KARACHI: Select Technologies Limited (SELECT), a wholly-owned subsidiary of Air Link Communication Limited, has announced plans to raise up to Rs2.489 billion through an Initial Public Offering (IPO) to finance the expansion of its technology manufacturing operations, including the establishment of a new air-conditioner production facility and enhancement of its existing smartphone and television manufacturing capabilities.
This will be the 11th IPO of current year alone.
The Securities and Exchange Commission of Pakistan (SECP) and the Pakistan Stock Exchange (PSX) have approved the issuance, circulation and publication of the prospectus for the offering of 88.89 million ordinary shares, representing 10 percent of the company’s post-IPO paid-up capital.
The shares will be offered through the book-building mechanism. Under the approved structure, 75 percent of the issue, comprising 66.67 million shares, will be allocated to institutional investors and high-net-worth individuals through book building at a floor price of Rs28 per share. The company has set a maximum price band of 50 percent, implying a cap price of Rs42 per share.

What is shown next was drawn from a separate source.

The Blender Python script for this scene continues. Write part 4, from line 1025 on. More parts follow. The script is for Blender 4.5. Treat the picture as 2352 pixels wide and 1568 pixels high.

The remaining 25 percent, consisting of 22.22 million shares, will be offered to retail investors at the strike price determined through the book-building process. The retail portion of the IPO will be fully underwritten.
The registration period for eligible investors will commence on June 17 and continue until June 23, while the book-building process will be conducted on June 22 and June 23. Public subscription will open on July 2 and close on July 3, 2026.
Arif Habib Limited and Intermarket Securities Limited are acting as joint consultants to the issue.
The company said the IPO proceeds would primarily be utilised to establish a new state-of-the-art manufacturing and assembly facility for air conditioners at Sundar Green Special Economic Zone (SEZ) in Lahore.
The funds will also be used to expand its television production line, invest in additional smartphone plant and machinery and meet working capital requirements.
Select Technologies is engaged in the local manufacturing and assembly of smartphones, smart televisions, air conditioners and other consumer appliances for globally recognised brands, including Xiaomi and Hisense.
The company said it has already established a significant presence in Pakistan’s technology manufacturing sector, holding a 15.5 percent share of the smartphone assembly market and accounting for 7.7 percent of total mobile devices manufactured in the country during FY2025.
Following the planned expansion, SELECT’s total annual production capacity is expected to reach 7 million smartphones, 360,000 television sets and 400,000 air-conditioner units.
The company added that the Sundar Green SEZ facility would also provide strategic tax advantages, including income tax exemption until FY2035, which is expected to support profitability and enhance long-term shareholder value.